Monday, September 11, 2017

SEPTEMBER 11


“SEPTEMBER 11”

            Almost all adults remember where we were on this day 16 years ago when we heard the news that the World Trade Center had been attacked by airplanes.  I was in the post office in Decatur getting the mail about 8:45 AM, when one of the postal workers asked me if I thought that the second plane that hit the buildings was an accident too.  At that time, I was not aware that the first plane had hit the buildings, but I said in reply – “no, it sounds like neither one of the planes was an accident.”  I hurried home to watch the TV, and I alerted Caroline who had already gone to work at the church.  I saw the twin towers fall, and I knew then that we were in a new era. 

            We had just taken our daughter Susan up to Macalester College in St. Paul for her first year, and we were worried about her.  Fortunately, one of our former interns, Alika Galloway, was a pastor in Minneapolis, and we were very relieved when she called us and said:  “I don’t know what’s going on, but if this goes any further, don’t worry about Susan – we’ll get her and bring her to our house!”  We’re still grateful to Alika for that great ministry to us.  Our hearts still go out to the families of the 3,000 people killed in the twin towers, the airplanes, and the Pentagon.  I also give thanks for the First Responders who ran towards the buildings to save lives rather than running away from the buildings to save their own.

            The meaning of September 11 is still reverberating through our culture, and there are many levels.   All of us have our interpretations, and these are a few brief ones of mine.  First, the world suddenly shrunk for Americans.  The nuclear age had made us aware that the oceans protecting our shores were not really relevant any more. Yet the idea that 21 people, trained by us to fly our airplanes, could kill over 3,000 people and cause such physical and psychic damage was stunning.   Our idea of ourselves as the one Superpower in the world was shaken to its core.  Our twin gods of materialism and technology were used and manipulated and attacked.  Few people remember that Puerto Rican nationalists shot up Congress in 1954, wounding five congressmen, but all of us will remember September 11, because it told us that we were now living in a smaller, global world.

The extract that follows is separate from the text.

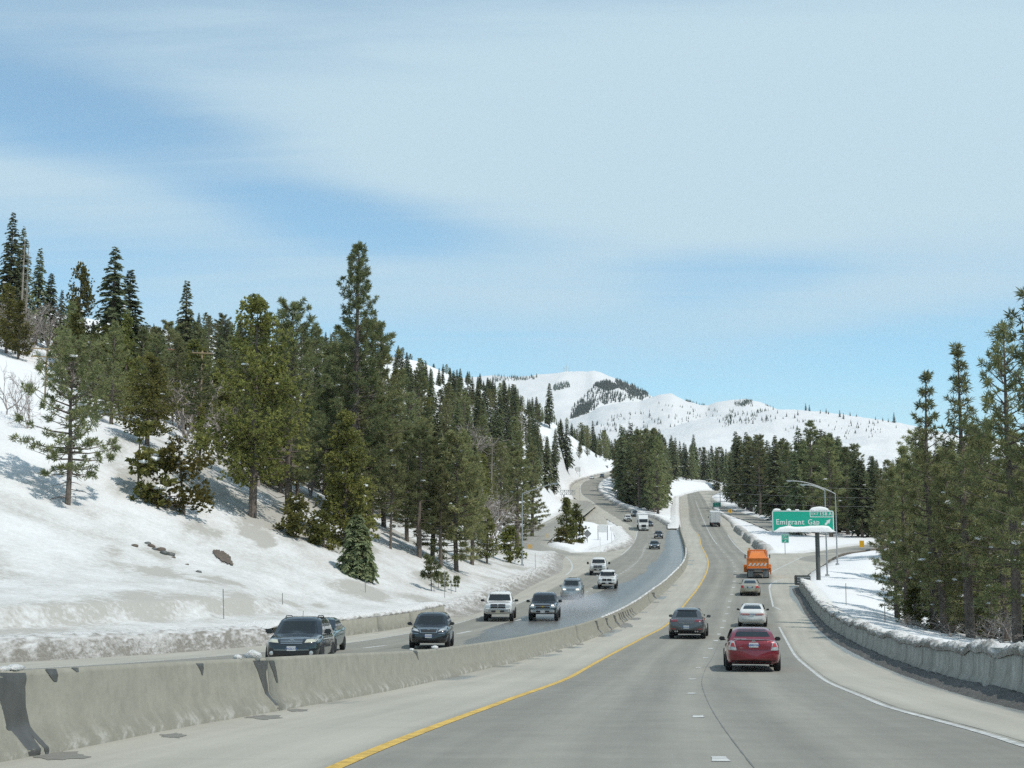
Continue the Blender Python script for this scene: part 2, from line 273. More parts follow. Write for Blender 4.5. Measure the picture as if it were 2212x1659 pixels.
# ------------------------------------------------------------------ mesh helpers
def link(o, parent=None):
    COL.objects.link(o)
    if parent is not None: o.parent = parent
    return o
def mesh_np(name, V, faces, mat=None, smooth=False, attrs=None):
    """faces: int array (n,3) or (n,4), or a list of such arrays / tuples"""
    me = bpy.data.meshes.new(name)
    V = np.asarray(V, np.float32).reshape(-1, 3)
    if isinstance(faces, np.ndarray): faces = [faces]
    arrs = [np.asarray(f, np.int32) for f in faces if len(f)]
    loops = np.concatenate([a.ravel() for a in arrs]); tot = np.concatenate([np.full(len(a), a.shape[1], np.int32) for a in arrs])
    start = np.concatenate([[0], np.cumsum(tot)[:-1]]).astype(np.int32)
    me.vertices.add(len(V)); me.vertices.foreach_set('co', V.ravel())
    me.loops.add(len(loops)); me.loops.foreach_set('vertex_index', loops)
    me.polygons.add(len(tot)); me.polygons.foreach_set('loop_start', start); me.polygons.foreach_set('loop_total', tot)
    if smooth: me.polygons.foreach_set('use_smooth', np.ones(len(tot), bool))
    for k, a in (attrs or {}).items():
        a = np.asarray(a, np.float32)
        if a.ndim == 2:
            at = me.attributes.new(k, 'FLOAT_VECTOR', 'POINT'); at.data.foreach_set('vector', a.ravel())
        else:
            at = me.attributes.new(k, 'FLOAT', 'POINT'); at.data.foreach_set('value', a)
    me.update(calc_edges=True)
    if mat: me.materials.append(MATS[mat] if isinstance(mat, str) else mat)
    return me
def obj(name, me, parent=None, loc=None, rot=None, scale=None):
    o = bpy.data.objects.new(name, me); link(o, parent)
    if loc is not None: o.location = loc
    if rot is not None: o.rotation_euler = rot
    if scale is not None: o.scale = scale
    return o
def tag(o, label=None, cat=None, group=None, kind=None):
    if label: o['label'] = label
    if cat: o['category'] = cat
    if group: o['group'] = group
    if kind: o['kind'] = kind
    return o
def empty(name, loc=(0,0,0), rz=0., label=None, cat=None, group=None):
    o = bpy.data.objects.new(name, None); link(o); o.location = loc; o.rotation_euler = (0, 0, rz)
    return tag(o, label, cat, group)
class MB:
    """collects shapes for one mesh"""
    def __init__(s): s.v = []; s.f = []
    def add(s, V, Fs):
        n = len(s.v); s.v += [tuple(p) for p in V]; s.f += [tuple(i + n for i in f) for f in Fs]; return s
    def box(s, c, size, rz=0., bev=0., M=None):
        bm = bmesh.new(); bmesh.ops.create_cube(bm, size=1)
        for v in bm.verts: v.co = Vector((v.co.x*size[0], v.co.y*size[1], v.co.z*size[2]))
        if bev: bmesh.ops.bevel(bm, geom=bm.edges[:], offset=bev, segments=2, affect='EDGES')
        T = Matrix.Translation(c) @ Matrix.Rotation(rz, 4, 'Z')
        if M: T = M @ T
        bm.transform(T); bm.verts.index_update()
        s.add([v.co[:] for v in bm.verts], [[v.index for v in f.verts] for f in bm.faces]); bm.free(); return s
    def tube(s, pts, r, n=8, caps=True):
        pts = [Vector(p) for p in pts]; rs = r if isinstance(r, (list, tuple)) else [r] * len(pts)
        V = []; Fs = []; up = Vector((0, 0, 1)); prev = None
        for i, p in enumerate(pts):
            d = (pts[min(i+1, len(pts)-1)] - pts[max(i-1, 0)]).normalized()
            if prev is None:
                a = d.cross(up if abs(d.z) < .95 else Vector((1, 0, 0))).normalized()
            else: a = (prev - d * prev.dot(d)).normalized()
            prev = a; b = d.cross(a)
            for k in range(n):
                t = 2 * math.pi * k / n; V.append(p + (a * math.cos(t) + b * math.sin(t)) * rs[i])
        for i in range(len(pts) - 1):
            for k in range(n): Fs.append((i*n + k, i*n + (k+1) % n, (i+1)*n + (k+1) % n, (i+1)*n + k))
        if caps: Fs.append(tuple(range(n))[::-1]); Fs.append(tuple((len(pts)-1)*n + k for k in range(n)))
        return s.add(V, Fs)
    def lathe(s, prof, c=(0,0,0), axis='X', n=24):
        V = []; Fs = []
        for a, r in prof:
            for k in range(n):
                t = 2*math.pi*k/n; q = {'X': (a, r*math.cos(t), r*math.sin(t)), 'Y': (r*math.cos(t), a, r*math.sin(t)), 'Z': (r*math.cos(t), r*math.sin(t), a)}[axis]
                V.append((q[0]+c[0], q[1]+c[1], q[2]+c[2]))
        for i in range(len(prof) - 1):
            for k in range(n): Fs.append((i*n+k, i*n+(k+1) % n, (i+1)*n+(k+1) % n, (i+1)*n+k))
        Fs.append(tuple(range(n))[::-1]); Fs.append(tuple((len(prof)-1)*n+k for k in range(n)))
        return s.add(V, Fs)
    def prism(s, poly, thick, M=None):
        """poly in XZ plane, extruded along +Y by thick"""
        n = len(poly); V = [Vector((x, 0, z)) for x, z in poly] + [Vector((x, thick, z)) for x, z in poly]
        if M: V = [M @ p for p in V]
        Fs = [tuple(range(n)), tuple(range(2*n-1, n-1, -1))] + [(i, i+n, (i+1) % n + n, (i+1) % n) for i in range(n)]
        return s.add(V, Fs)
    def mesh(s, name, mat, smooth=False):
        me = bpy.data.meshes.new(name); me.from_pydata(s.v, [], s.f); me.update()
        bm = bmesh.new(); bm.from_mesh(me); bmesh.ops.recalc_face_normals(bm, faces=bm.faces[:]); bm.to_mesh(me); bm.free()
        if smooth:
            me.polygons.foreach_set('use_smooth', [True] * len(me.polygons))
            try: me.set_sharp_from_angle(angle=R(42))
            except Exception: pass
        me.materials.append(MATS[mat] if isinstance(mat, str) else mat); return me
    def build(s, name, mat, parent=None, smooth=False, loc=None, rot=None):
        return obj(name, s.mesh(name, mat, smooth), parent, loc, rot)
def text_mesh(txt, size, mat, extrude=.004, align='CENTER', bold=0., space=1.0):
    c = bpy.data.curves.new('lettering', 'FONT'); c.body = txt; c.size = size; c.extrude = extrude; c.align_x = align; c.align_y = 'CENTER'; c.offset = bold; c.space_character = space; c.resolution_u = 3
    o = bpy.data.objects.new('lettering', c); COL.objects.link(o)
    dg = bpy.context.evaluated_depsgraph_get(); me = bpy.data.meshes.new_from_object(o.evaluated_get(dg))
    bpy.data.objects.remove(o); bpy.data.curves.remove(c); me.name = 'lettering'
    me.materials.clear(); me.materials.append(MATS[mat]); return me
def fbm(x, y, z=0., sc_=1., octv=4, seed=0.):
    """cheap value noise on arrays"""
    x = np.asarray(x, float) * sc_; y = np.asarray(y, float) * sc_; r = np.zeros(np.broadcast(x, y).shape); a = .5; 
    for o in range(octv):
        xi = np.floor(x); yi = np.floor(y); fx = x - xi; fy = y - yi; fx = fx*fx*(3-2*fx); fy = fy*fy*(3-2*fy)
        def h(i, j):
            q = np.sin(i * 127.1 + j * 311.7 + seed * 17.3 + o * 71.9) * 43758.5453; return q - np.floor(q)
        r = r + a * ((h(xi, yi)*(1-fx) + h(xi+1, yi)*fx)*(1-fy) + (h(xi, yi+1)*(1-fx) + h(xi+1, yi+1)*fx)*fy - .5)
        x = x * 2.03 + 11.3; y = y * 2.03 + 5.7; a *= .5
    return r
sstep = lambda e0, e1, x: (lambda t: t*t*(3-2*t))(np.clip((x - e0) / (e1 - e0), 0, 1))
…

            Second, our Empire mentality led Dick Chaney, Donald Rumsfeld, and George Bush into an idiotic and disastrous invasion of Iraq and Afghanistan, wars that now seem to have no end.  We invaded these countries out of hubris and a desire for revenge because our vulnerability had been revealed to us.  This process began in our losing the Vietnam War, and it continues through the election of Donald Trump.  It will be interesting to engage Ken Burns’ PBS series on the Vietnam War this month, as we consider this process again.   Sweet Honey in the Rock put it this way in the song “Battle for My Life:”  “Your hunger for war ain’t nothing new, Cowboy.”  I remember Jonathon Alter’s column in Newsweek “Blame America At Your Peril,” in the October 15, 2001 issue, as he closed it with these prime facie American imperial words: “”Al Qaeda was planning its attack at exactly the time the United States was offering a Mideast peace deal favorable to the Palestinians.  Nothing from us would have satisfied the fanatics, and nothing ever will.  Peace won’t be with you, brother.  It’s kill or be killed.”  September 11 should have told us that it’s “a just peace” or endless violence and war – we have yet to hear that lesson.  I don’t know that we ever can.

            Finally, the deep enmity for Islam is rooted in September 11.  In our history as Christians, we have considered Judaism as our primary enemy.  In modern times we have seen Islam as a small gnat in the way of our access to oil, but September 11 changed that.   It is no surprise that we did not attack the nation where most of the September 11 combatants came from – Saudi Arabia – because they are our primary oil ally in the region.  As the influence of religion, especially Christianity, wanes in America, some of us look longingly at Muslims who seem to try to actually practice their faith in a thoroughly consumer culture such as ours.  

            There are many other lessons from September 11, but these stick with me:  global life, the futility of violence and war, and the strengthening enmity for Islam.  As we reflect back on this history that continues to course through our individual and collective veins, let us remember these lessons and especially the words of Martin Luther King, Jr.:  “We must learn to live together to live as brothers (and sisters} or perish together as fools.”